— Begin —

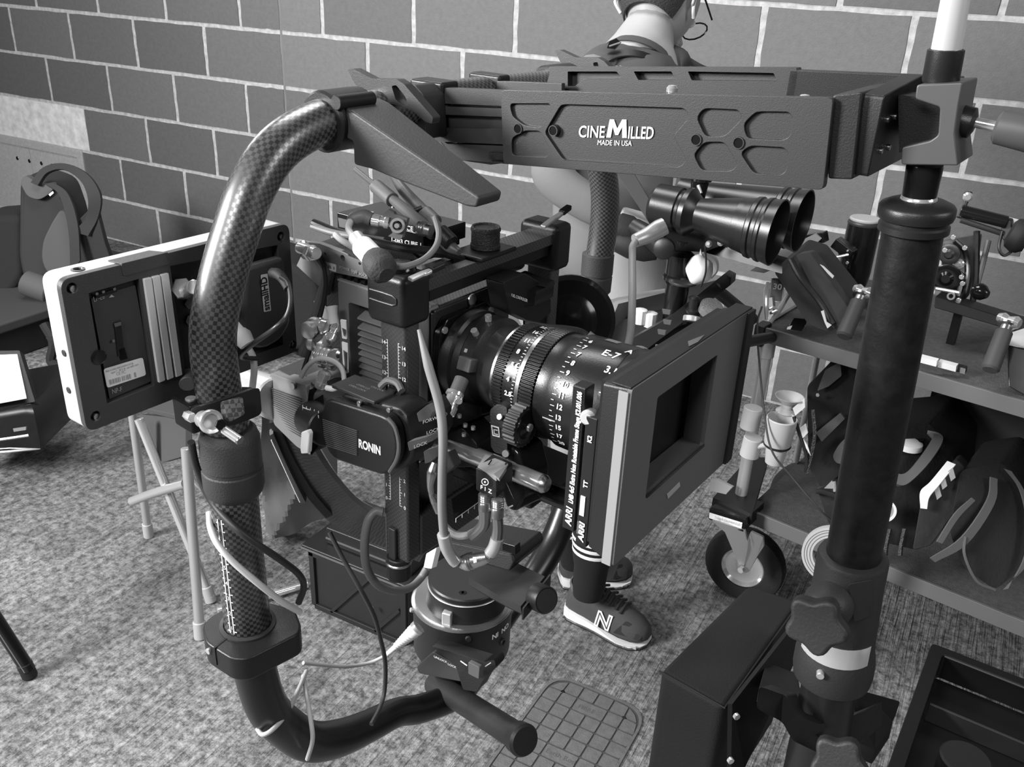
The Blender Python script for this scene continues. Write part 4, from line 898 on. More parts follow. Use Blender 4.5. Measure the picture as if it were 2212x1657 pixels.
# connector panel at the back of the camera
t = T('cable_connectors', 'cluster of silver plugs and white tags at the back of the camera', 'connectors', base=D((700,800,.86))[0][:])
t.p('panel', prism(R(1, -.105, (678,650),(735,690),(745,850),(700,870),(672,800)), (0,.004,0)), mat('panel_grey', .2, .5))
for (x0,y0,x1,y1,r_,m_) in ((672,700,722,712,.0075,CHR),(668,735,735,752,.009,ALU),(690,690,700,735,.005,STL),(672,715,690,735,.006,GRY),(690,775,730,785,.008,STL),(690,838,705,800,.006,CHR),(728,700,712,735,.005,CHR),(700,760,734,765,.006,STL),(684,700,676,706,.008,ALU)):
    t.p('plug', lathe(*[(lambda a, b: (a, b-a))(*D((x0,y0,.83),(x1,y1,.825)))][0], [(0,r_*.8),(.002,r_),(.006,r_),(.007,r_*.75),(.010,r_*.75),(.011,r_),(.016,r_),(.018,r_*.6)], 16), m_)
for i in range(4):
    t.p('plug_ring', cyl(*D((688+i*9,766+i*2,.82),(692+i*9,767+i*2,.818)), .0075), CHR)
t.p('white_tube', tube(D((716,662,.83),(719,680,.83),(722,700,.83)), [.006,.0045,.005], 14), PAP)
for x0,y0,x1,y1,x2,y2,x3,y3 in ((735,690,747,692,749,733,739,731),(738,738,750,742,752,806,742,806)):
    t.p('tag', prism(D((x0,y0,.80),(x1,y1,.795),(x2,y2,.80),(x3,y3,.80)), (0,.001,0), .0008), PAP)
    t.p('tag_print', prism(D((x0+4,y0+18,.798),(x1-4,y1+18,.793),(x2-4,y2-6,.798),(x3+4,y3-6,.798)), (0,-.0003,0)), GRY)
cable('signal_cable', 'pale cable arching over the plugs behind the camera', ((650,815,.82),(665,790,.815),(690,775,.81),(720,780,.80),(740,800,.79),(745,840,.78)), .0022, LGC)
cable('signal_cable', 'white wire bent between plug and motor', ((706,838,.80),(722,840,.795),(740,830,.79)), .0026, PAP)

# ------------------------------------------------------------------ lens motor on its rod
t = T('support_rod', 'polished steel support rod under the lens carrying the lens motor', 'rod', base=D((1100,1010,.77))[0][:])
r0, r1 = D((990,975,.80),(1182,1052,.732)); r0 = r0+(r1-r0)*0
rdv = V((1,0,0)); r1 = at(RF,1176,1046,.74); r0 = r1-rdv*.15
t.p('rod', cyl(r0, r1, .0078, n=32), CHR); t.p('rod_end', lathe(r1-rdv*.003, rdv, [(0,.0078),(.003,.0078),(.006,.006),(.0065,.003)], 32), STL)
q0 = r0+V((0,.03,-.028)); t.p('lower_rod', cyl(q0+rdv*.03, q0+rdv*.16, .0095, n=24), BLG); t.p('lower_rod_end', hollow(q0+rdv*.158, rdv, [(0,.0095),(.004,.009)], [(0,.006),(.004,.006)], 24), ANO)
t = T('lens_motor', 'black lens control motor with pale top, gear wheel and white FIZ and ARRI lettering', 'motor', base=D((1070,1060,.74))[0][:])
t.p('control_box', prism(D((1028,1010,.735),(1072,1030,.722),(1072,1076,.728),(1042,1067,.735),(1028,1058,.738)), (.0,.022,.003), .001), BLK, bev=.0015)
t.p('control_box_side', prism(D((1072,1030,.7215),(1096,1000,.735),(1096,1050,.74),(1072,1076,.728)), (-.002,.002,0), .001), BLG)
t.p('pale_top', prism(D((1031,1009,.735),(1048,981,.752),(1098,1001,.735),(1072,1032,.72)), (0,.001,-.004), .001), mat('pale_cap', .3, .5), bev=.001)
t.p('pale_top', prism(D((1066,1024,.7205),(1078,1034,.7185),(1098,1003,.734),(1090,999,.737)), (0,.001,-.003)), MATS['pale_cap'])
a_, b_ = D((1055,1006,.734),(1062,996,.738)); t.p('top_mark', tube([a_+V((0,0,.001)), b_+V((0,0,.001))], .0006, 5, 1), BLG)
p = at(RF,1048,1041,.7265); nv = (CAMf).normalized(); nv = V((.35,-1,.1)).normalized()
t.p('target_mark', hollow(p, nv, [(0,.0031),(.0005,.0031)], [(0,.0024),(.0005,.0024)], 24), WHT); t.p('target_mark', cyl(p, p+nv*.0006, .0009, n=10), WHT)
for x, y, ch in ((1040,1055,'F'),(1049,1059,'I'),(1057,1063,'Z')):
    a_, b_ = D((x-2,y,.7255),(x+4,y+2.5,.7245)); t.p('lettering', text(ch, .0052, a_, b_-a_, EC, .0005, .0001, align='LEFT'), WHT)
t.p('motor_body', prism(D((1098,960,.755),(1118,975,.75),(1132,1030,.75),(1128,1080,.755),(1112,1108,.76),(1092,1098,.765),(1084,1060,.765),(1086,1000,.765)), (.006,.03,0), .004), BLG, bev=.003)
a_, b_ = D((1118,1068,.73),(1104,1036,.727))
t.p('lettering', text('ARRI', .0095, D((1112,1078,.732))[0], b_-a_, V((-.4,.3,.0))+EA*0, .0008, .0003, shear=.1, fit=.0135), WHT)
t.p('body_mark', tube(D((1097,1097,.747),(1108,1092,.747)), .0006, 5, 1), WHT)
t.p('bracket_post', prism(D((1058,885,.755),(1075,872,.752),(1095,880,.748),(1096,985,.75),(1068,978,.752),(1060,965,.755)), (0,.014,0), .002), BLK, bev=.002)
t.p('logo', plate(D((1061,918,.7495),(1078,923,.748),(1080,945,.749),(1064,941,.7505)), [D((1063,921,.7495),(1076,925,.748),(1078,942,.749),(1066,939,.7505))], (.0001,-.0003,0)), WHT)
t.p('logo', tube(D((1075,930,.748),(1067,928,.7495),(1068,937,.7495),(1076,939,.749)), .0005, 5, 1), WHT)
p = at(RF,1081,901,.748); t.p('post_screw', cyl(p, p+V((.0,-.002,.001)), .0026, n=16), CHR)
p = at(RF,1094,979,.743); t.p('post_screw', cyl(p, p+V((.001,-.003,.001)), .003, n=16), CHR)
g0, g1 = at(RF,1112,912,.748), at(RF,1112,912,.748)+V((.014,0,0)); gp = []
for i in range(96):
    an = 2*pi*i/96; rr_ = .0172 if (i//2)%2 else .0186; gp.append(g0+V((0, rr_*cos(an), rr_*sin(an))))
t.p('gear_wheel', prism(gp, (.012,0,0)), mat('gear_plastic', .035, .45), bev=.0004)
t.p('gear_hub', lathe(g0+V((.0115,0,0)), (1,0,0), [(0,.0165),(.0012,.0155),(.0005,.012),(.001,.008),(.0025,.006),(.003,.003)], 40), BLG)
t.p('gear_screw', cyl(g0+V((.013,0,0)), g0+V((.0165,0,0)), .0035, n=16), CHR)
for k, (P_, r_) in enumerate((((1050,1072,.735),(1051,1095,.735)), .0055), ) if False else ():
    pass
for x0,y0,x1,y1 in ((1047,1066,1047,1104),(1074,1078,1074,1120)):
    a_, b_ = D((x0,y0,.738),(x1,y1,.742)); L_ = (b_-a_).length
    pr_ = [(0,.0048)]; 
    for i in range(4): pr_ += [(.001+i*.0018,.0056),(.0022+i*.0018,.0048)]
    t.p('plug', lathe(a_, b_-a_, pr_+[(.009,.0054),(L_-.001,.0054),(L_,.004)], 20), mat('silver_plug', .6, .25, .9))
cable('motor_cable', 'grey cable with a bend hanging from the left plug of the lens motor', ((1047,1100,.742),(1046,1130,.748),(1035,1146,.752),(1020,1157,.757)), [.0052,.005,.0048,.0055], mat('mid_grey_cable'))
cable('motor_cable', 'dark grey cable running left from the bent plug below the lens motor', ((1022,1155,.757),(995,1158,.77),(975,1150,.775),(960,1135,.78)), .0035, mat('mid_grey_cable'))
cable('motor_cable', 'grey cable dropping from the right plug of the lens motor', ((1074,1116,.744),(1075,1145,.75),(1070,1175,.755),(1058,1200,.76)), .0048, mat('mid_grey_cable'))
solo('cable_sleeve', 'white heat shrink sleeve on the lens motor cable, right side', 'cable sleeve', tube(D((1074,1163,.7515),(1068,1182,.755),(1059,1196,.758)), .0056, 12), ALU)
t = T('round_connector', 'silver round push-pull connector at the bottom of the hanging cable loop', 'connector', base=D((1025,1212,.77))[0][:])
a_, b_ = D((994,1219,.775),(1054,1203,.762)); L_ = (b_-a_).length
t.p('shell', lathe(a_, b_-a_, [(0,.0035),(.003,.0055),(.005,.0072),(.010,.0078),(.0105,.0068),(.0115,.0078),(.0125,.0068),(.0135,.0078),(.0145,.0068),(.018,.0062),(L_-.006,.006),(L_,.0045)], 28), mat('silver_plug', .6, .25, .9))
t.p('mark', prism(D((1022,1203,.755),(1030,1203,.754),(1030,1214,.754),(1024,1216,.755)), (0,-.0005,0)), PAP)
cable('video_cable', 'thick light grey cable hanging from the camera top to the round connector', ((905,712,.70),(925,790,.70),(950,880,.705),(957,950,.71),(955,1040,.725),(955,1100,.735),(960,1160,.75),(968,1185,.76),(985,1212,.77),(997,1219,.775)), [.0016]+[.0037]*8+[.003], mat('mid_pale_cable', .24, .5), n=14)
solo('cable_sleeve', 'white heat shrink sleeve on the thick hanging cable, left side', 'cable sleeve', tube(D((958,1155,.748),(965,1182,.757),(980,1208,.768),(986,1214,.77)), .0056, 12), ALU)
cable('motor_cable', 'grey looped cable from the near post to a white sleeve', ((828,1106,.83),(812,1105,.83),(796,1125,.83),(788,1170,.84),(792,1225,.86),(815,1262,.89),(850,1276,.93),(885,1270,.96),(908,1250,.98),(922,1228,.98)), .0042, mat('mid_grey_cable'), n=14)
solo('cable_sleeve', 'white angled cable sleeve at the end of the looped cable by the post', 'cable sleeve', prism(D((915,1226,.975),(921,1196,.975),(943,1183,.97),(932,1229,.975)), (.002,.006,0), .001), PAP)
t = T('video_connector', 'silver connector with chrome cuff under the lens mount', 'connector', base=D((975,880,.74))[0][:])
a_, b_ = D((998,818,.76),(985,850,.755)); t.p('cable_end', cyl(a_, b_, .0062, n=20), GRY)
a_, b_ = D((984,848,.752),(964,898,.745)); t.p('shell', lathe(a_, b_-a_, [(0,.0075),(.003,.0078),(.004,.006),(.012,.006),(.013,.0068),(.020,.0066),(.022,.0045),(.026,.004)], 24), CHR)
p = at(RF,992,863,.745); t.p('cuff_screw', cyl(p, p+V((.002,-.003,0)), .003), CHR)
cable('motor_cable', 'thin silver jointed cable beside the thick cable below the lock block', ((940,1000,.74),(934,1020,.74),(930,1045,.745),(932,1065,.75),(940,1080,.755),(950,1105,.76)), [.0035,.0045,.003,.0025,.0045,.0042], STL)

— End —

**Description of the task:** Look at the listing and set down only the lines from its start through the line with "cable('signal_cable', 'white wire", word for word and without pictures.

**Result:**
The Blender Python script for this scene continues. Write part 4, from line 898 on. More parts follow. Use Blender 4.5. Measure the picture as if it were 2212x1657 pixels.
# connector panel at the back of the camera
t = T('cable_connectors', 'cluster of silver plugs and white tags at the back of the camera', 'connectors', base=D((700,800,.86))[0][:])
t.p('panel', prism(R(1, -.105, (678,650),(735,690),(745,850),(700,870),(672,800)), (0,.004,0)), mat('panel_grey', .2, .5))
for (x0,y0,x1,y1,r_,m_) in ((672,700,722,712,.0075,CHR),(668,735,735,752,.009,ALU),(690,690,700,735,.005,STL),(672,715,690,735,.006,GRY),(690,775,730,785,.008,STL),(690,838,705,800,.006,CHR),(728,700,712,735,.005,CHR),(700,760,734,765,.006,STL),(684,700,676,706,.008,ALU)):
    t.p('plug', lathe(*[(lambda a, b: (a, b-a))(*D((x0,y0,.83),(x1,y1,.825)))][0], [(0,r_*.8),(.002,r_),(.006,r_),(.007,r_*.75),(.010,r_*.75),(.011,r_),(.016,r_),(.018,r_*.6)], 16), m_)
for i in range(4):
    t.p('plug_ring', cyl(*D((688+i*9,766+i*2,.82),(692+i*9,767+i*2,.818)), .0075), CHR)
t.p('white_tube', tube(D((716,662,.83),(719,680,.83),(722,700,.83)), [.006,.0045,.005], 14), PAP)
for x0,y0,x1,y1,x2,y2,x3,y3 in ((735,690,747,692,749,733,739,731),(738,738,750,742,752,806,742,806)):
    t.p('tag', prism(D((x0,y0,.80),(x1,y1,.795),(x2,y2,.80),(x3,y3,.80)), (0,.001,0), .0008), PAP)
    t.p('tag_print', prism(D((x0+4,y0+18,.798),(x1-4,y1+18,.793),(x2-4,y2-6,.798),(x3+4,y3-6,.798)), (0,-.0003,0)), GRY)
cable('signal_cable', 'pale cable arching over the plugs behind the camera', ((650,815,.82),(665,790,.815),(690,775,.81),(720,780,.80),(740,800,.79),(745,840,.78)), .0022, LGC)
cable('signal_cable', 'white wire bent between plug and motor', ((706,838,.80),(722,840,.795),(740,830,.79)), .0026, PAP)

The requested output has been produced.